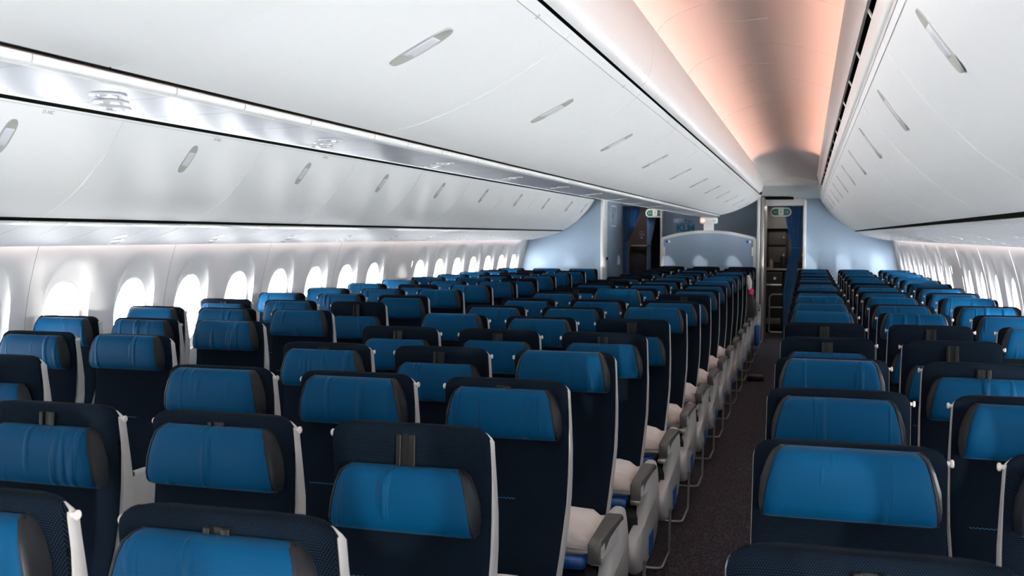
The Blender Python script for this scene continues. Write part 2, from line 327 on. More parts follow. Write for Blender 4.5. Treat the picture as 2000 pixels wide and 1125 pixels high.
# ------------------------------------------------------------------ overhead bins
def at_profile(pr, f):
    L = [0]
    for a, b in zip(pr[:-1], pr[1:]): L.append(L[-1] + math.hypot(b[0]-a[0], b[1]-a[1]))
    t = f * L[-1]
    for i in range(len(pr)-1):
        if L[i+1] >= t:
            k = (t - L[i]) / (L[i+1]-L[i]); p = [pr[i][j] + (pr[i+1][j]-pr[i][j])*k for j in (0, 1)]
            d = (pr[i+1][0]-pr[i][0], pr[i+1][1]-pr[i][1]); n = math.hypot(*d); return p, (d[0]/n, d[1]/n), L[-1]
def bin_unit(pr, y0, y1, side, hf, label, group, text=None, tilt=0.0, out=1):
    """pr ordered along the door; out=+1 when the cabin lies to the right-hand side of the travel direction"""
    yc = (y0+y1)/2; pz = pr[-1] if out > 0 else pr[0]
    root = empty('overhead_bin', (XC + side*pr[0][0], yc, pr[0][1])); tag(root, label, 'overhead bin', group)
    bx, bz = pr[0]
    th = 0.03
    n = len(pr)
    # the door with rounded side edges
    hw = (y1-y0)/2 - 0.0012
    def nrm(i):
        a = pr[max(i-1, 0)]; b = pr[min(i+1, n-1)]; dx, dz = b[0]-a[0], b[1]-a[1]; L = math.hypot(dx, dz)
        return (dz/L, -dx/L)          # towards the cabin
    rows = []
    for yy, o in ((-hw+0.001, -th), (-hw, -0.010), (-hw, -0.003), (-hw+0.003, 0.0), (-hw*0.5, 0), (0, 0), (hw*0.5, 0), (hw-0.003, 0.0), (hw, -0.003), (hw, -0.010), (hw-0.001, -th)):
        rows.append([(side*(p[0]-bx+nrm(i)[0]*o), yy, p[1]-bz+nrm(i)[1]*o) for i, p in enumerate(pr)])
    # handle opening: cut as a separate recessed dish lying just proud of the door
    door = MB().grid(rows, closed=False)
    nb = len(pr)
    for e in (0, nb-1):                       # close the two long edges
        k = [r*nb + e for r in range(len(rows))]
        for i in range(len(k)-3): pass
    d = door.build('door', M['bin'], root)
    # handle
    (hx, hz), (tx, tz), L = at_profile(pr, hf); nx, nz = tz, -tx
    def loc(a, b, o): return (side*(hx-bx + tx*a + nx*o), b, hz-bz + tz*a + nz*o)
    def oval(ha, hb, o, n=28, e=0.75):
        pts = []
        for k in range(n):
            c, s_ = math.cos(2*math.pi*k/n), math.sin(2*math.pi*k/n)
            pts.append(loc(ha*math.copysign(abs(c)**e, c), hb*math.copysign(abs(s_)**e, s_), o))
        return pts
    A, B = 0.080, 0.030
    rim = MB().grid([oval(A+0.006, B+0.005, -0.002), oval(A+0.004, B+0.003, 0.0022), oval(A, B, 0.0022), oval(A-0.006, B-0.005, 0.0006), oval(A*0.45, B*0.45, 0.0006), oval(0.001, 0.001, 0.0006)], closed=True)
    h = rim.build('latch', M['recess'], root)
    pad = MB()
    rows = []
    for a in (-0.042, -0.038, -0.02, 0, 0.02, 0.038, 0.042):
        e = 0.0 if abs(a) > 0.040 else 0.004
        rows.append([loc(a, b, 0.0012 + (0.003 if abs(b) < 0.022 else 0) * (1 if abs(a) < 0.040 else 0)) for b in (-0.0245, -0.021, -0.008, 0.008, 0.021, 0.0245)])
    pad.grid(rows).build('paddle', M['paddle'], h)
    # thin lip line and row placard near the top edge
    f = 0.955 if out > 0 else 0.045
    (qx, qz), (ux, uz), _ = at_profile(pr, f); mx, mz = uz, -ux
    c = (side*(qx-bx+mx*0.0008), 0, qz-bz+mz*0.0008)
    lip = MB().box(c[0]-0.0012, c[0]+0.0012, -hw+0.004, hw-0.004, c[2]-0.0012, c[2]+0.0012).build('seam_line', M['seam'], root, smooth=False)
    if text:
        X = Vector((0, -side, 0)) if side > 0 else Vector((0, 1, 0))
        Z = Vector((side*mx, 0, mz)).normalized()
        X = Vector((0, 1, 0)) if (side < 0 or out > 0) else Vector((0, -1, 0))
        Y = Z.cross(X)
        fcu = bpy.data.curves.new('placard_text', 'FONT'); fcu.body = text; fcu.size = 0.021; fcu.align_x = 'CENTER'; fcu.align_y = 'CENTER'
        fcu.materials.append(M['print_grey'])
        t = text_mesh('row_placard', fcu, root)
        g = 0.925 if out > 0 else 0.075
        (px, pz_), (vx, vz), _ = at_profile(pr, 0.955 if out > 0 else 0.068); lx, lz = vz, -vx
        mt = Matrix((X, Y, Z)).transposed().to_4x4(); mt.translation = Vector((side*(px-bx+lx*0.004), 0.15 if side < 0 else 0.30, pz_-bz+lz*0.004))
        t.matrix_local = mt
    if tilt:
        pass
    return root
M['recess'] = mat('latch_recess', (0.42, 0.43, 0.39), 0.4)
M['paddle'] = mat('latch_paddle', (0.66, 0.67, 0.70), 0.3)
M['seam'] = mat('seam_line', (0.60, 0.61, 0.60), 0.6)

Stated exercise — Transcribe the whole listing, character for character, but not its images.

Task answer —
The Blender Python script for this scene continues. Write part 2, from line 327 on. More parts follow. Write for Blender 4.5. Treat the picture as 2000 pixels wide and 1125 pixels high.
# ------------------------------------------------------------------ overhead bins
def at_profile(pr, f):
    L = [0]
    for a, b in zip(pr[:-1], pr[1:]): L.append(L[-1] + math.hypot(b[0]-a[0], b[1]-a[1]))
    t = f * L[-1]
    for i in range(len(pr)-1):
        if L[i+1] >= t:
            k = (t - L[i]) / (L[i+1]-L[i]); p = [pr[i][j] + (pr[i+1][j]-pr[i][j])*k for j in (0, 1)]
            d = (pr[i+1][0]-pr[i][0], pr[i+1][1]-pr[i][1]); n = math.hypot(*d); return p, (d[0]/n, d[1]/n), L[-1]
def bin_unit(pr, y0, y1, side, hf, label, group, text=None, tilt=0.0, out=1):
    """pr ordered along the door; out=+1 when the cabin lies to the right-hand side of the travel direction"""
    yc = (y0+y1)/2; pz = pr[-1] if out > 0 else pr[0]
    root = empty('overhead_bin', (XC + side*pr[0][0], yc, pr[0][1])); tag(root, label, 'overhead bin', group)
    bx, bz = pr[0]
    th = 0.03
    n = len(pr)
    # the door with rounded side edges
    hw = (y1-y0)/2 - 0.0012
    def nrm(i):
        a = pr[max(i-1, 0)]; b = pr[min(i+1, n-1)]; dx, dz = b[0]-a[0], b[1]-a[1]; L = math.hypot(dx, dz)
        return (dz/L, -dx/L)          # towards the cabin
    rows = []
    for yy, o in ((-hw+0.001, -th), (-hw, -0.010), (-hw, -0.003), (-hw+0.003, 0.0), (-hw*0.5, 0), (0, 0), (hw*0.5, 0), (hw-0.003, 0.0), (hw, -0.003), (hw, -0.010), (hw-0.001, -th)):
        rows.append([(side*(p[0]-bx+nrm(i)[0]*o), yy, p[1]-bz+nrm(i)[1]*o) for i, p in enumerate(pr)])
    # handle opening: cut as a separate recessed dish lying just proud of the door
    door = MB().grid(rows, closed=False)
    nb = len(pr)
    for e in (0, nb-1):                       # close the two long edges
        k = [r*nb + e for r in range(len(rows))]
        for i in range(len(k)-3): pass
    d = door.build('door', M['bin'], root)
    # handle
    (hx, hz), (tx, tz), L = at_profile(pr, hf); nx, nz = tz, -tx
    def loc(a, b, o): return (side*(hx-bx + tx*a + nx*o), b, hz-bz + tz*a + nz*o)
    def oval(ha, hb, o, n=28, e=0.75):
        pts = []
        for k in range(n):
            c, s_ = math.cos(2*math.pi*k/n), math.sin(2*math.pi*k/n)
            pts.append(loc(ha*math.copysign(abs(c)**e, c), hb*math.copysign(abs(s_)**e, s_), o))
        return pts
    A, B = 0.080, 0.030
    rim = MB().grid([oval(A+0.006, B+0.005, -0.002), oval(A+0.004, B+0.003, 0.0022), oval(A, B, 0.0022), oval(A-0.006, B-0.005, 0.0006), oval(A*0.45, B*0.45, 0.0006), oval(0.001, 0.001, 0.0006)], closed=True)
    h = rim.build('latch', M['recess'], root)
    pad = MB()
    rows = []
    for a in (-0.042, -0.038, -0.02, 0, 0.02, 0.038, 0.042):
        e = 0.0 if abs(a) > 0.040 else 0.004
        rows.append([loc(a, b, 0.0012 + (0.003 if abs(b) < 0.022 else 0) * (1 if abs(a) < 0.040 else 0)) for b in (-0.0245, -0.021, -0.008, 0.008, 0.021, 0.0245)])
    pad.grid(rows).build('paddle', M['paddle'], h)
    # thin lip line and row placard near the top edge
    f = 0.955 if out > 0 else 0.045
    (qx, qz), (ux, uz), _ = at_profile(pr, f); mx, mz = uz, -ux
    c = (side*(qx-bx+mx*0.0008), 0, qz-bz+mz*0.0008)
    lip = MB().box(c[0]-0.0012, c[0]+0.0012, -hw+0.004, hw-0.004, c[2]-0.0012, c[2]+0.0012).build('seam_line', M['seam'], root, smooth=False)
    if text:
        X = Vector((0, -side, 0)) if side > 0 else Vector((0, 1, 0))
        Z = Vector((side*mx, 0, mz)).normalized()
        X = Vector((0, 1, 0)) if (side < 0 or out > 0) else Vector((0, -1, 0))
        Y = Z.cross(X)
        fcu = bpy.data.curves.new('placard_text', 'FONT'); fcu.body = text; fcu.size = 0.021; fcu.align_x = 'CENTER'; fcu.align_y = 'CENTER'
        fcu.materials.append(M['print_grey'])
        t = text_mesh('row_placard', fcu, root)
        g = 0.925 if out > 0 else 0.075
        (px, pz_), (vx, vz), _ = at_profile(pr, 0.955 if out > 0 else 0.068); lx, lz = vz, -vx
        mt = Matrix((X, Y, Z)).transposed().to_4x4(); mt.translation = Vector((side*(px-bx+lx*0.004), 0.15 if side < 0 else 0.30, pz_-bz+lz*0.004))
        t.matrix_local = mt
    if tilt:
        pass
    return root
M['recess'] = mat('latch_recess', (0.42, 0.43, 0.39), 0.4)
M['paddle'] = mat('latch_paddle', (0.66, 0.67, 0.70), 0.3)
M['seam'] = mat('seam_line', (0.60, 0.61, 0.60), 0.6)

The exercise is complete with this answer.